Don’t be my friend if you expect me to not make a game out of mundane activities and to not connect with the people I’m surrounded with. Please remember that community is important and an interesting conversation can be had at the bar, at the beach or on a bus tumbling through a far away land. Don’t be my friend if you don’t want me to question you, I expect to be questioned in return–because I like to talk and share and most of all I like to listen. Don’t hang out with me if you can’t handle hard questions.

Don’t be my friend if you don’t want me to encourage you to try yoga with me tomorrow morning before work, or after work. If you don’t want me to try and spur up your deepest dreams or suggest you download that flight searcher app and play hooky with me to go try a new brewery. Don’t hang with me if you don’t want to be pushed into a diagonal weird direction you never though you’d go.

Don’t be my friend if you don’t want to hear about my confusion of ‘life’ and how I might be ‘missing out’ by not being ‘somewhere else’. Don’t be my friend if you can’t attempt to reel me back in, calm me down and remind me that where I am is where I’m supposed to be for the moment. When I freak out could you remind me that there is a huge, incredible, beautiful Lake down the road that just by looking at it lowers my heart rate, softens my eyes and brings on a true smile.

Don’t attempt to be my friend if you don’t appreciate those kind of moments because those moments, those small seemingly insignificant moments, are the ones I live for. They are the times in life that we look back on to appreciate. Those moments are the ones we call upon when we’re in a bad place, in a physically or mentally dangerous situation that we think about to lower our blood pressure and remember that there is something that you can come back to. Coming back to the breath and the seemingly small moments are the ones that play a huge roll in life. Don’t be my friend if you don’t understand this.

Travel Hangover

I’m here. I now live in Greensburg, PA. I have a job, (looking for another,) I have an apartment, (well, privacy curtains in my friends living room) I have a gym membership, a couple bars I like, the lady at the coffee shop knows my name. I have a routine. I’m here.

But then I pulled out my small backpack. It fits my computer perfectly so when I head to the coffee shop I throw my weathered Macbook in there, grab my wallet and gear up to write, read, write letters–general coffee shop ‘things’. But last weekend I really looked at my back pack. I noticed how dirty it is. Months worth of sweating through SE Asia, being thrown on buses, running a 50k ultra marathon, transporting bottles of beer and water.
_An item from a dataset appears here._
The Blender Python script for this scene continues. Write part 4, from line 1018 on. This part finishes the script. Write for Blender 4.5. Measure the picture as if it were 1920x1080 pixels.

Then I noticed the random things I had tied on when the zipper toggle broke: a friendship bracelet from my native ‘tour’ guides in Sa Pa, Vietnam, safety pins, hair ties, whatever random things I could find that would work. Digging through the inside pockets I found a tin of Tiger Balm from Cat Ba Island when I got thrown off a motorbike, I found the equivalent of a few dollars in Malaysian Ringet. I found more dirt. I found Thai Baht. I found candy wrappers from treats my students gave me.

I found memories.

And then I remember: I’m here. I’m in Greensburg, PA furthering my career, saving money, making connections. And I wonder why I continue to look elsewhere. I run around the hilly neighborhoods and notice the architecture of such a historic town–then I remember the park I trained in with the 1000 year old Buddhist Wats. And I’m pulled back into the world of memory. I hate that world. I remember how hard it was to be in Thailand. I remember how much I wanted to ‘be’ somewhere for a while.

I found memories and now I need to begin making memories, here. And for some reason this is the hardest thing, for me. Travel is great but the travel hang over seems to last for months.